From An unSafe Harbour To A Privacy Shield full Of Holes
Should the European Union agree to legitimise trade with a country that refuses to adhere to European legal standards? This is the fundamental question that will be addressed at tomorrow’s meeting among European privacy regulators when they publish their opinion on the data-sharing agreement known as the ‘Privacy Shield’, the replacement to the failed ‘Safe Harbour’ agreement.
Background
Many of the world’s largest companies, such as Google and Facebook, store their customers’ data in the US. While over 100 countries across the world have passed laws giving people strong privacy protections, the U.S. Government has insisted on providing little privacy protections for Americans and non-Americans alike. This means that a European’s data is susceptible to America’s surveillance systems, even though that data is protected by European data protection laws, simply because it crosses into the US. The so-called ‘Safe Harbor’ agreement from 2000 represented a feeble first attempt at offering data-sharing privacy protections but in October 2015 the European Court of Justice annulled the Safe Harbor regime. This decision caused a crisis among US Government officials, US industry, and international law firms who were intent on protecting the status quo of privacy dysfunction in favour of vast surveillance.
For years, Privacy International have been arguing that the simple solution is for the U.S. Government to create a legal regime that protects privacy. Such laws should be equivalent to Europe’s standards – which are, in theory, strong.
The So-Called ‘Privacy Shield’
The ‘Privacy Shield’ agreement is a second attempt at firming up privacy protections between the EU and U.S. Unfortunately, this second attempt falls flat, offering little clarity or strong data-sharing protection for Europeans.

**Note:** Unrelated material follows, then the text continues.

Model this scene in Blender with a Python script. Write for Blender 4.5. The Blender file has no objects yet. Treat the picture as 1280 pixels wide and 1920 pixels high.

Over the last few weeks, various pundits, many of which represent international law firms, have openly boasted that the data protections offered by the US to Europeans’ is “essentially equivalent” to data protection laws in Europe. This is not surprising given these firms’ large corporate clientele and pro-business lobbying reputation. Quite the contrary, European data in the US will continue to be susceptible to surveillance, and Europeans will continue to have no access to justice.
Tomorrow’s meeting of European data protection regulators is significant because if the regulators were to reject the Privacy Shield agreement, then the European Union would have to go back to the Americans and demand meaningful change in law.
Rumour has it that the regulators will send the deal back to the drawing board, since it largely fails to meet key criteria set the European Court of Justice and standards set by the data protection regulators following the court ruling. Their demands include clarity of law, use of human rights standards, independent oversight, and access to effective remedy.
What Is Wrong?
If one compares Europeans’ rights under EU law to Europeans’ rights under the current Privacy Shield, holes are immediately apparent. The current ‘Privacy Shield’ agreement does not let Europeans do the following:
- Exercise their full rights of consent to data processing
- Exercise their full access to their personal information rights
- Exercise their full rights to rectification and erasure
- Exercise their right to object to processing of data for direct marketing purposes
- Exercise their right to data portability
- Have easy and readily available access to an independent complaint and redress mechanism.
There is an urgent need to update and fix the agreement. The US is leading the world in the development of big data systems and inter-connected technologies such as the so-called “Internet of Things” and related ‘smart’ infrastructure. These technological systems will compound the amount of data that people and systems create. Because companies control much of this data, it is essential that strong laws are in place to protect people from unlimited and unchecked corporate and government surveillance. Even the US Federal Trade Commission and Obama Administration have called for new legal protections.
Instead of proposing meaningful protections, we have been subjected to a barrage of propaganda on both sides of the Atlantic from authorities, industry, and academics, proclaiming the “essential equivalence” and robustness of the US privacy system, and explaining how we will all suffer untold harms if something is not put in place expeditiously. These unchecked claims represent a desperate attempt to rush through this agreement, while glossing over the key protections that are needed.
None of this propaganda has been at its core about enacting fundamental rights, or maintaining consumer online trust, or creating an even playing field for all companies; it is all about the billions potentially lost in trade, lost profits (and data mines) to the powerful digital corporations, and never forget the interest in political expediency. The result is a porous Shield, a rushed new arrangement that is barely an improvement on the old one.
What Can We Do?
If a quick interim solution was needed, why not start from the basis of the internationally-recognised OECD Guidelines for Trans-border Data Flows? It has been signed on by both sides of the Atlantic and contains a coherent set of principles, plus a set of essential rights.
For the longer term Privacy International supports the set of reforms proposed together with privacy advocates and consumer groups on both sides of the Atlantic, which first and foremost include US commitment to legislative reform, both for data protection and surveillance laws. This is not just in order to meet the standards set by EU’s Court and its data protection regulators, but is essential to meet the needs and demands of people everywhere, and Americans too.